Once-in-a-century rainsEchternach remembers July 2021 floods five years on

Bakir Demic
adapted for RTL Today
Five years after the once-in-a-century floods overwhelmed the abbey town in the early hours of 15 July 2021, residents and shopkeepers recall the shock and the solidarity that followed.
State financial aid to the municipality of Echternach after the floods now totals more than €13 million.
© RTL archive

The catastrophic floods of 14 and 15 July 2021 caught the whole country off guard, and Echternach in particular. Within a short period of time, water levels on the Sûre river rose sharply, sweeping through streets, shops, homes, and cellars in the abbey town. It was a once-in-a-century flood.

Thomas Huybrecht has run an optician's shop in Echternach for the past eight years, and still remembers the night clearly. He recalled waking up at 2 or 3am to news that the weather forecast was going to be very, very extreme.

At 4am he headed into town, only to find one of the alleys already under water. He remembered thinking, then and there, what on earth to do next.

The fire service was already laying sandbags, waiting and hoping the water would not keep rising. Word then came through that the water had stopped, before levels rose once again shortly after.

In the end, his shop was left under half a metre of water.

The optician had only moved into the premises a month earlier and had refurbished everything from scratch. The damage came in at over €70,000.

Solidarity as the water rose

Steve Wagner, one of the managers of an electrical shop on Hallergaass street, still has 15 July very much in mind. His own shop escaped major damage, but the ordeal of some of his neighbours left him shaken.

As early as 14 July, when the disaster was still looming, he and his colleagues had been on standby to lend a hand. What struck him most was the solidarity shown by the people of Echternach.

As people were still cleaning and clearing things, they came out with brooms and helped one another, hauled things upstairs, and pitched in wherever needed. Then there were the residents who had been evacuated and everyone who had to be housed somewhere.

The solidarity there had been immense, Wagner said. Contributions were collected, whether financial or in kind.

More could always have been done, he added, but in the end everyone helped a little, and no matter how "done" people were, they still continued to help.

Over €13 million in state aid

State financial aid to the municipality of Echternach now totals more than €13 million.
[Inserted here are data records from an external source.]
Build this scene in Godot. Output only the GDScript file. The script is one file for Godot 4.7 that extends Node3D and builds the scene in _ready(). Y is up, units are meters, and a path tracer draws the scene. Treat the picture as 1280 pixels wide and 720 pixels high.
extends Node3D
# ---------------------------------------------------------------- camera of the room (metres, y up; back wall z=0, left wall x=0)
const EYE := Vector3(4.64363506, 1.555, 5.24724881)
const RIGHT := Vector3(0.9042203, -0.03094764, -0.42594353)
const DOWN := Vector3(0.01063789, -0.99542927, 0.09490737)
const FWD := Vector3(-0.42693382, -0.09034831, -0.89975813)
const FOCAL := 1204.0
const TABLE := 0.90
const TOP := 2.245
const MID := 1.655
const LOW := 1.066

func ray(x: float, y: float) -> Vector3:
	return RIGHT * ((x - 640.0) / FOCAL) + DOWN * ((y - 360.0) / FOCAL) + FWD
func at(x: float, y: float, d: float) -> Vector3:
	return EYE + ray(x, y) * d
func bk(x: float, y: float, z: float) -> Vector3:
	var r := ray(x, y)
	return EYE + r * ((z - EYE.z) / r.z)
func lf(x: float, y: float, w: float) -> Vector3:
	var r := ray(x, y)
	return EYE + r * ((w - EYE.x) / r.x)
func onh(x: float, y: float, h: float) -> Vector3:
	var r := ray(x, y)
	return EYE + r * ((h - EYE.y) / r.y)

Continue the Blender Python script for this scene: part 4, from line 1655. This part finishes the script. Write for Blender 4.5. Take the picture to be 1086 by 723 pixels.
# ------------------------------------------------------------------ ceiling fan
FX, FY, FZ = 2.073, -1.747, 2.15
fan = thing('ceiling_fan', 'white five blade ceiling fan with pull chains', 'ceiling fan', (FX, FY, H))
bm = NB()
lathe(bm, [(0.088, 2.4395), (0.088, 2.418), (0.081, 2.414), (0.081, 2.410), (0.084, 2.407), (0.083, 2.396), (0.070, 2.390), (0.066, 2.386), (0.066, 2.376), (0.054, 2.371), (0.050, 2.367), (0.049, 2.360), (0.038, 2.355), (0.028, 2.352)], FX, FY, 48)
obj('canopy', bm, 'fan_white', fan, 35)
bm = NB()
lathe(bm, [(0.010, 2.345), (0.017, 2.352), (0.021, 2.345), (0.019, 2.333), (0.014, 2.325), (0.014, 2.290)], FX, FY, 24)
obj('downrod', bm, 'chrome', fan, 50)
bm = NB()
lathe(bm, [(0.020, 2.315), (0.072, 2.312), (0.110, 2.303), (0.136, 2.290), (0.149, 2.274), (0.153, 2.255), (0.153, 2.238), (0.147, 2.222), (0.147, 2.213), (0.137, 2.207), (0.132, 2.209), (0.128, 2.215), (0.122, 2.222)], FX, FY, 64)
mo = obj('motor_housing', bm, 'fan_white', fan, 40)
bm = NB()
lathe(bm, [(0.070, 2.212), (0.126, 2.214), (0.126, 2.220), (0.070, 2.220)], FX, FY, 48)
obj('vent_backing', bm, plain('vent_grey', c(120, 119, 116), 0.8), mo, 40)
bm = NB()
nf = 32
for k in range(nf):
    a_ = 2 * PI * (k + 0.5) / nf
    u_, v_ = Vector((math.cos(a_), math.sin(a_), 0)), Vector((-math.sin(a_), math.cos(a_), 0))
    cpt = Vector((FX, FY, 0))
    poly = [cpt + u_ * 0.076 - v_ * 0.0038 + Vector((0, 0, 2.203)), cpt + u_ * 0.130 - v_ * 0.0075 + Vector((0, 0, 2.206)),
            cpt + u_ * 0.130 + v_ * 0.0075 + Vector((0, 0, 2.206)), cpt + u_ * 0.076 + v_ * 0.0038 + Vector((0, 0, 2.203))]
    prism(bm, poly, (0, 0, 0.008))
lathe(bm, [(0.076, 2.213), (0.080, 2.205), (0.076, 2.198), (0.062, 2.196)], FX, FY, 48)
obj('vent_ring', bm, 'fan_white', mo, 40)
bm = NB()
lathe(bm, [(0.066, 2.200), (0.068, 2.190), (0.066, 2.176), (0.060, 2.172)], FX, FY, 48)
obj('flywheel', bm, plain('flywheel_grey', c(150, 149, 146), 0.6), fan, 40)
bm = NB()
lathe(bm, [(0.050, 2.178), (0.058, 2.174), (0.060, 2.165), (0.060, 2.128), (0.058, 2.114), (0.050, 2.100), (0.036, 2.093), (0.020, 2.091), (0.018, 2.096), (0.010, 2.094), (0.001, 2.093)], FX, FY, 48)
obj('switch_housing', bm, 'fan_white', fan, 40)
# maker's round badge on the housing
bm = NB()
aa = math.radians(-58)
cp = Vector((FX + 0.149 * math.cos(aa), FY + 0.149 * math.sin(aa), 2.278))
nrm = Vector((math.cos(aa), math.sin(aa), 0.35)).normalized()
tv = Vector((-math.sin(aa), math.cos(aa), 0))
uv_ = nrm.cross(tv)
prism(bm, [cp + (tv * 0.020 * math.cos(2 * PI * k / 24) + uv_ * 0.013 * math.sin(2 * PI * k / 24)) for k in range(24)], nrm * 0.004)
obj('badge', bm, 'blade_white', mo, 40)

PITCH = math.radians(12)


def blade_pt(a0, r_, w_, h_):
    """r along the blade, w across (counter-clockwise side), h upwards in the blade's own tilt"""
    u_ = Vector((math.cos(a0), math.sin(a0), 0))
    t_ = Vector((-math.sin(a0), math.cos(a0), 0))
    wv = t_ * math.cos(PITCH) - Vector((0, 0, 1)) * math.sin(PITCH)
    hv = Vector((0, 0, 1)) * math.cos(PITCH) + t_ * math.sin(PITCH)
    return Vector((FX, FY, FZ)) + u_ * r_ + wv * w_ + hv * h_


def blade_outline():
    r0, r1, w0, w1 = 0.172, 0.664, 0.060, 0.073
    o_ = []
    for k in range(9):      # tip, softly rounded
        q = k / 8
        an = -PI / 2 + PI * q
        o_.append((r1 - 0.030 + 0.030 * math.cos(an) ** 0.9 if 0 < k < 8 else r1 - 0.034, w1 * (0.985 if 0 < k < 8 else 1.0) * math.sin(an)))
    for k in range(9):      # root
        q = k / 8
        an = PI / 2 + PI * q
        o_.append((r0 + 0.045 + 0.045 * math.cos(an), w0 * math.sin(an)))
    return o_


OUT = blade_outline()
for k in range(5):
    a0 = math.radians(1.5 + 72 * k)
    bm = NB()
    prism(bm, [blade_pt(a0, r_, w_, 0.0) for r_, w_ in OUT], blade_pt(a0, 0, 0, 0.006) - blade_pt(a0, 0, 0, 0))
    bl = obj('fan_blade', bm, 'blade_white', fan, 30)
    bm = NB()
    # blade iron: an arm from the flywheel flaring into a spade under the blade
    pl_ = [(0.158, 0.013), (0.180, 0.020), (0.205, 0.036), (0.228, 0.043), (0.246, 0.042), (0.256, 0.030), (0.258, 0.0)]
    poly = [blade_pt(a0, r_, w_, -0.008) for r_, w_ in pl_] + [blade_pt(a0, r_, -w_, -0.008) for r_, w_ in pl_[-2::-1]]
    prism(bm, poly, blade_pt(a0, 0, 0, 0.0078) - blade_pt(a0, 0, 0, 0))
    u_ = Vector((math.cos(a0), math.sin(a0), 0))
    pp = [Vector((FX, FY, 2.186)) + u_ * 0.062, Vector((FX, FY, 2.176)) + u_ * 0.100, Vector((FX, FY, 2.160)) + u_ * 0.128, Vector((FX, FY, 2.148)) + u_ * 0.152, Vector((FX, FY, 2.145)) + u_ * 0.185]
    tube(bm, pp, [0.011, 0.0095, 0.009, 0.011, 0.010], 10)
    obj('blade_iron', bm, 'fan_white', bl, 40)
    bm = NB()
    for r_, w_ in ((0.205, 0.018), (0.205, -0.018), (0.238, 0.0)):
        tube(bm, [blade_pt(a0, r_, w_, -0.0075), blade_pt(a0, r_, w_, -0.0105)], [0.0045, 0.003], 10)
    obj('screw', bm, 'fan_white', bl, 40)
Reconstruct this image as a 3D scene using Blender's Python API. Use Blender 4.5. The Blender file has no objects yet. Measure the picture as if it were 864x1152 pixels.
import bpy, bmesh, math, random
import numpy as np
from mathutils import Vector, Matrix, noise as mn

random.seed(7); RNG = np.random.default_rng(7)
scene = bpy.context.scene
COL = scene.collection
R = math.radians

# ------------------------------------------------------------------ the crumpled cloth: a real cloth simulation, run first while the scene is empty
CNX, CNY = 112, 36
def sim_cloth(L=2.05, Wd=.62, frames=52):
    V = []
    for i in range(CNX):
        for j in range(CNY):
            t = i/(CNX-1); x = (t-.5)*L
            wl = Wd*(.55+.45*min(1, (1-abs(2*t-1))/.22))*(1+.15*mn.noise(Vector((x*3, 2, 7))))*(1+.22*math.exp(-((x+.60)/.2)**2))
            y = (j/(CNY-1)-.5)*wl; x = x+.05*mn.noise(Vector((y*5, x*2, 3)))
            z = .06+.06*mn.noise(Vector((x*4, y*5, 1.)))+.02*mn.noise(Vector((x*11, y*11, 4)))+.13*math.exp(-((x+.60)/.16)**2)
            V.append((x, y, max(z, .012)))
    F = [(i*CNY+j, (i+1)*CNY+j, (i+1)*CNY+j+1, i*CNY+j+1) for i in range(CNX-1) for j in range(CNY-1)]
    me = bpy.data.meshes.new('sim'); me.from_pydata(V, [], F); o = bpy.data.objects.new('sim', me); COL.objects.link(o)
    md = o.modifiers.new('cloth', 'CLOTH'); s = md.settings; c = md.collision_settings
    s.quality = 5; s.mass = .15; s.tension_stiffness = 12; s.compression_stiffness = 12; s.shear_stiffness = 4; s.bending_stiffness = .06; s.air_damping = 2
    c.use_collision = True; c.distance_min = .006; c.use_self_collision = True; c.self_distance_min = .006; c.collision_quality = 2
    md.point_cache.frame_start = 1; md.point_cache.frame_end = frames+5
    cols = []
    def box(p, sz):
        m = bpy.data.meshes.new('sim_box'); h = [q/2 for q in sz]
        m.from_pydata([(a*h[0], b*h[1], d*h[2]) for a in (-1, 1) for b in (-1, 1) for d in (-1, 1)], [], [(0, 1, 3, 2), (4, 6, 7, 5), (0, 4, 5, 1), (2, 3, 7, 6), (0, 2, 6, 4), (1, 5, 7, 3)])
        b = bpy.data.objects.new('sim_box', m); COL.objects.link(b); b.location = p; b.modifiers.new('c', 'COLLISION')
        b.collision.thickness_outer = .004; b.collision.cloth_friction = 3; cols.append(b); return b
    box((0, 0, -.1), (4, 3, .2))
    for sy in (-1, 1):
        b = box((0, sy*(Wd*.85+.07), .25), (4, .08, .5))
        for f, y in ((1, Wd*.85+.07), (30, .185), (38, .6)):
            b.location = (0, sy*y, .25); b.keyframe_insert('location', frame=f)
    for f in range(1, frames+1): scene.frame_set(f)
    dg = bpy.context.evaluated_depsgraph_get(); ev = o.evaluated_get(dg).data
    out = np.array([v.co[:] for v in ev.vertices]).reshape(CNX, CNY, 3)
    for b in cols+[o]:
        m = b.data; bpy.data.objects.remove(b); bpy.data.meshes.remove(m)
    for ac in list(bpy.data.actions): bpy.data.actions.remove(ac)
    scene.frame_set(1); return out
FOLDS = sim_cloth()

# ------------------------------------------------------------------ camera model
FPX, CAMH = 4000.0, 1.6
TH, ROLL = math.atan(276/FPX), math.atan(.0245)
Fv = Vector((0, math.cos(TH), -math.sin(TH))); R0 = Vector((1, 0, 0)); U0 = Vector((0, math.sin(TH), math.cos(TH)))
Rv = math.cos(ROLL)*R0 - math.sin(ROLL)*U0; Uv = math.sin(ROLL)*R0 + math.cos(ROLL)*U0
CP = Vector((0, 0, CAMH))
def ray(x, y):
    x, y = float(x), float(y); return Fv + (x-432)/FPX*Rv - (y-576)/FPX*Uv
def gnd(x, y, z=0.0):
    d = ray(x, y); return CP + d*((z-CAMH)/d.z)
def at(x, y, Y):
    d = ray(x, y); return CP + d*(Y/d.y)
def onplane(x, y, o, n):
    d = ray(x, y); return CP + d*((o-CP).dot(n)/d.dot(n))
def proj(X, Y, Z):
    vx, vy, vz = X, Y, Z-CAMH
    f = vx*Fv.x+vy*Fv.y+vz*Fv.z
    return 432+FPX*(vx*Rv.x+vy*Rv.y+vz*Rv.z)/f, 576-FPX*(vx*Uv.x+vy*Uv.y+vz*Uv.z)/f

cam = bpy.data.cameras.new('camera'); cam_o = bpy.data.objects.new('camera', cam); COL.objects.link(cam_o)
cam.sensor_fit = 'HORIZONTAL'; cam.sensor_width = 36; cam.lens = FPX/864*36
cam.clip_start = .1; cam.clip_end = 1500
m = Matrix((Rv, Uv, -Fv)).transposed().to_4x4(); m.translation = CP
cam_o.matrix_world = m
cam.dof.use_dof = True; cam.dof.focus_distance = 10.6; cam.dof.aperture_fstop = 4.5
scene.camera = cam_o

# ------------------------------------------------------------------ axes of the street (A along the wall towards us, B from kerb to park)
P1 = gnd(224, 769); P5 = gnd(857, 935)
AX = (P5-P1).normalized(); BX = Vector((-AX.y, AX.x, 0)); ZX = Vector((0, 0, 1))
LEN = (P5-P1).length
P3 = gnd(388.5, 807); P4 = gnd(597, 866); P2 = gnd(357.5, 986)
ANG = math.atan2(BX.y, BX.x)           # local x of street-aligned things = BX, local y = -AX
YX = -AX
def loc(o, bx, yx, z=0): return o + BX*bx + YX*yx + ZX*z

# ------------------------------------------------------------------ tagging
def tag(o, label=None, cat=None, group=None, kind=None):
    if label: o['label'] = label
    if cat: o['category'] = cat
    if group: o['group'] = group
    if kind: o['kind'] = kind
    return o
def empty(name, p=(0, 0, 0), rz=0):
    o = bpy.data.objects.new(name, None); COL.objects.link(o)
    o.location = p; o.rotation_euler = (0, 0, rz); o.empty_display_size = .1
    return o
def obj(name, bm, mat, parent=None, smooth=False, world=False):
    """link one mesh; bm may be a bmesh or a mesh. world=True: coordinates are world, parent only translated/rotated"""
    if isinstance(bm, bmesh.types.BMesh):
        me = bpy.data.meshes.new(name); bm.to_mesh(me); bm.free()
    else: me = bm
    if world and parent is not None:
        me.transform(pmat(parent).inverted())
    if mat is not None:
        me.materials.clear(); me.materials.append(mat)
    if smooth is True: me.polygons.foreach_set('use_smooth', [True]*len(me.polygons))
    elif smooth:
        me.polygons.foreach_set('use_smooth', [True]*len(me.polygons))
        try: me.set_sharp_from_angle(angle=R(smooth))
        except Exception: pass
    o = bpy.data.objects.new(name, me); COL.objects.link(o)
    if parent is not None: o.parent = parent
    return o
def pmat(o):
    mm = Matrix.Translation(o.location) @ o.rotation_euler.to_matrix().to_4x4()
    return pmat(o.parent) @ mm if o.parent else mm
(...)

The money has gone towards a temporary school and sports hall, and is also earmarked for further preventive protection measures, which are to be broadened in future to make the town better prepared for flooding, as Echternach Deputy Mayor Carole Hartmann explained.

Hartmann said the municipality continued to invest in flood protection, pointing to the flood wall and to other pieces of flood defence infrastructure already put in place. That work would carry on, she added, since no one can ever be well prepared enough to face the next flood.

There are also regular exchanges with neighbouring German municipalities to improve cooperation, and a flood study has been commissioned, which experts will draw up on the basis of the latest findings from 2021 and from other heavy rainfall events.

Private residents should also benefit from it, Hartmann added.

It was a service that had been developed in recent months and had been taken up by many residents of Echternach, she explained, giving them the chance to sit down with experts and work out how each household could better protect its own home from flooding. The municipality has an obligation to protect the town, she noted, but individuals also have to be able to protect their own property.

The municipality has therefore given residents the option of drawing up flood protection plans for their homes through its consultancy partner. All in all, 40 households in the municipality of Echternach have used the service thus far.